Meu personagem da semana: Pelé

“Depois do jogo América x Santos, seria um crime não fazer de Pelé o meu personagem da semana. Grande figura, que o meu confrade Laurence chama de “o Domingos da Guia do ataque”. Examino a ficha de Pelé e tomo um susto: - 17 anos! Há certas idades que são aberrantes, inverossímeis. Uma delas é a de Pelé. Eu, com mais de 40, custo a crer que alguém possa ter 17 anos, jamais. Pois bem: - verdadeiro garoto, o meu personagem anda em campo com uma dessas autoridades irresistíveis e fatais. Dir-se-ia um rei, não sei se Lear, se “Imperador Jones”, se etíope. Racialmente perfeito, do seu peito parecem pender mantos invisíveis. Em suma: - ponham-no em qualquer rancho e sua majestade dinástica há de ofuscar toda a corte em derredor.

“O que nós chamamos de realeza é, acima de tudo, um estado de alma. E Pelé leva sobre os demais jogadores uma vantagem considerável: - a de se sentir rei, da cabeça aos pés. Quando ele apanha a bola, e dribla um adversário, é como quem enxota, quem escorraça um plebeu ignaro e piolhento. E o meu personagem tem uma tal sensação de superioridade que não faz cerimônias. Já lhe perguntaram: - “Quem é o maior meia do mundo?”. Ele respondeu, com a ênfase das certezas eternas: - “Eu”. Insistiram: - “Qual é o maior ponta do mundo?”. E Pelé: “Eu”. Em outro qualquer, esse desplante faria rir ou sorrir. Mas o fabuloso craque põe no que diz uma tal carga de convicção que ninguém reage e todos passam a admitir que ele seja, realmente, o maior de todas as posições. Nas pontas, nas meias e no centro, há de ser o mesmo, isto é, o incomparável Pelé.

“Vejam o que ele fez, outro dia, no já referido América x Santos. Enfiou, e quase sempre pelo esforço pessoal, quatro gols em Pompéia. Sozinho, liquidou a partida, liquidou o América, monopolizou o placar. Ao meu lado, um americano doente estrebuchava: - “Vá jogar bem assim no diabo que o carregue!”. De certa feita, foi, até, desmoralizante. Ainda no primeiro tempo, ele recebe o couro no meio do campo. Outro qualquer teria despachado. Pelé, não. Olha para frente e o caminho até o gol está entupido de adversários. Mas o homem resolve fazer tudo sozinho. Dribla o primeiro e o segundo. Vem-lhe ao encalço, ferozmente, o terceiro, que Pelé corta, sensacionalmente. Numa palavra: - sem passar a ninguém e sem a ajuda de ninguém, ele promoveu a destruição minuciosa e sádica da defesa rubra. Até que chegou um momento em que não havia mais ninguém para driblar. Não existia uma defesa. Ou por outra: - a defesa estava indefesa. E, então, livre na área inimiga, Pelé achou que era demais driblar Pompéia e encaçapou de maneira genial e inapelável.

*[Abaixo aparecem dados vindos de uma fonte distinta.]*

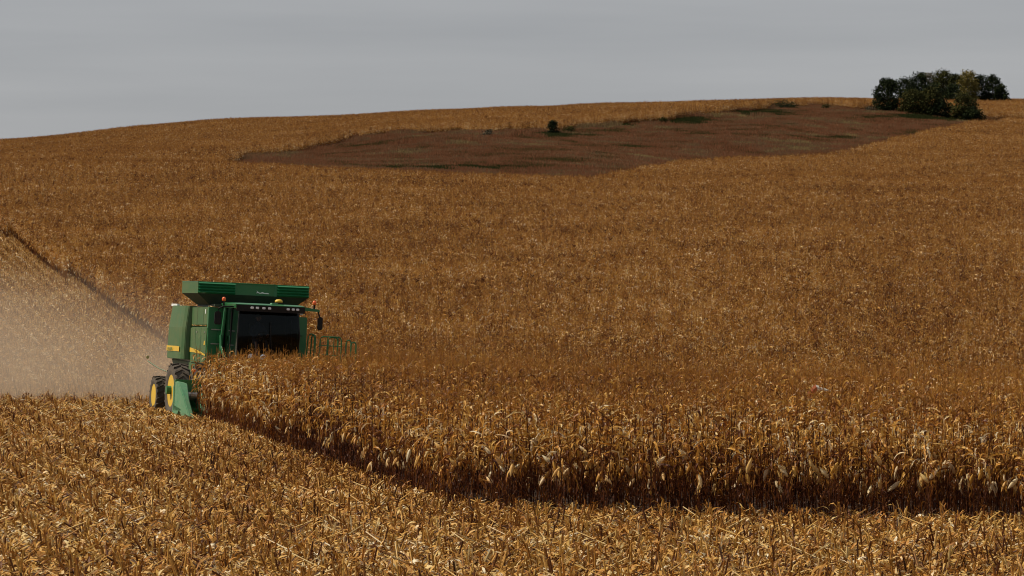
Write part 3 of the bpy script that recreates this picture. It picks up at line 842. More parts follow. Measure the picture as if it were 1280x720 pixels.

“Ora, para fazer um gol assim não basta apenas o simples e puro futebol. É preciso algo mais, ou seja, essa plenitude de confiança, de certeza, de otimismo que faz de Pelé o craque imbatível. Quero crer que a sua maior virtude seja, justamente, a imodéstia absoluta. Põe-se por cima de tudo e de todos. E acaba intimidando a própria bola, que vem aos seus pés como uma lambida docilidade de cadelinha. Hoje, até uma cambaxirra sabe que Pelé é imprescindível na formação de qualquer escrete. Na Suécia, ele não tremerá de ninguém. Há de olhar os húngaros, os ingleses, os russos de alto a baixo. Não se inferiorizará diante de ninguém. E é dessa atitude viril e, mesmo, insolente de que precisamos. Sim, amigos: - aposto minha cabeça como Pelé vai achar todos os nossos adversários uns pernas de pau.

“Por que perdemos, na Suíça, para a Hungria? Examinem a fotografia de um e outro times entrando em campo. Enquanto os húngaros erguem o rosto, olham duro, empinam o peito, nós baixamos a cabeça e quase babamos de humildade. Esse flagrante, por si só, antecipa e elucida a derrota. Com Pelé no time, e outros como ele, ninguém irá para a Suécia com a alma dos vira-latas. Os outros é que tremerão diante de nós”.